Sur les deux premiers mois de 2022, les exportations chinoises vers la Russie ont augmenté de 41,5%. Le ministre chinois des affaires étrangères précisant même le 7 mars que l’amitié entre les deux pays était « solide comme le roc », et que les « perspectives de coopération future entre les pays sont immenses ».
Pour le moment la Russie fournit 16 % de son pétrole à la Chine et 5 % de son gaz. Mais sur ce dernier plan, un accord sur la fourniture de 10 Gm3 supplémentaires a été signé en février dernier et plusieurs gazoducs sont en projet.

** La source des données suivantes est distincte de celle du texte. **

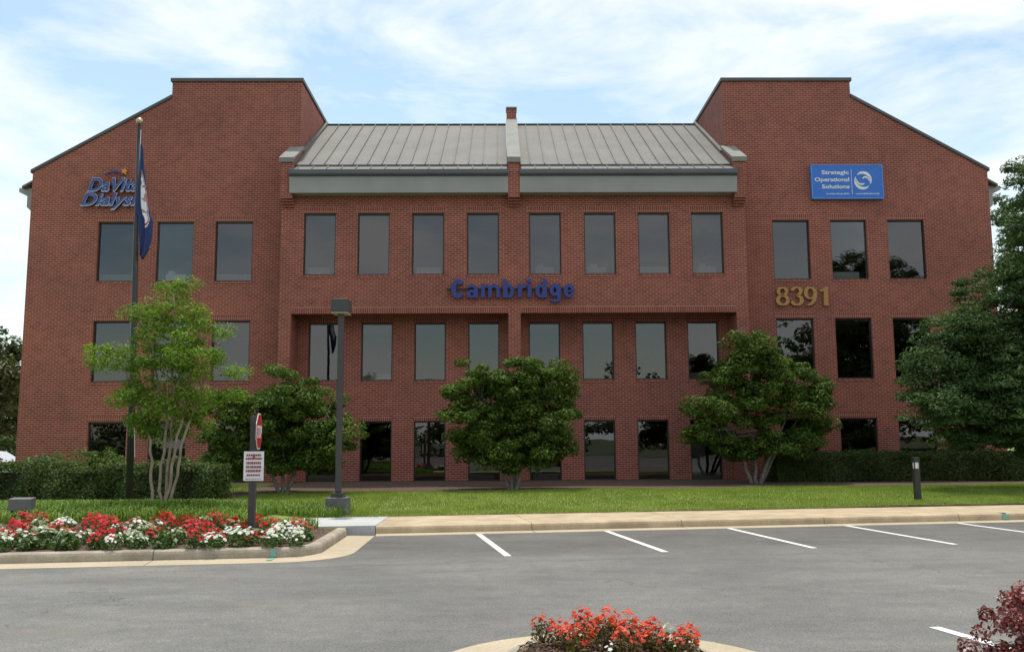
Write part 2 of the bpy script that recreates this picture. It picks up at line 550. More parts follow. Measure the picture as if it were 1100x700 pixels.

De plus fin février, la Chine a annoncé la levée des restrictions existantes sur ses importations de blé russe.
Enfin, selon une communication de Bloomberg du 8 mars, le gouvernement chinois a demandé aux entreprises d’État d’augmenter leurs participations dans les entreprises russes correspondantes, en particulier dans Gazprom et Rusal ! Elles prennent ainsi la place, à peu de frais, des entreprises occidentales forcées par leurs gouvernements de quitter la Russie, et qui, de leur côté, enregistrent de ce fait des pertes importantes.
L’UE pourrait éditer un fascicule intitulé : « Comment se saborder en 3 leçons ».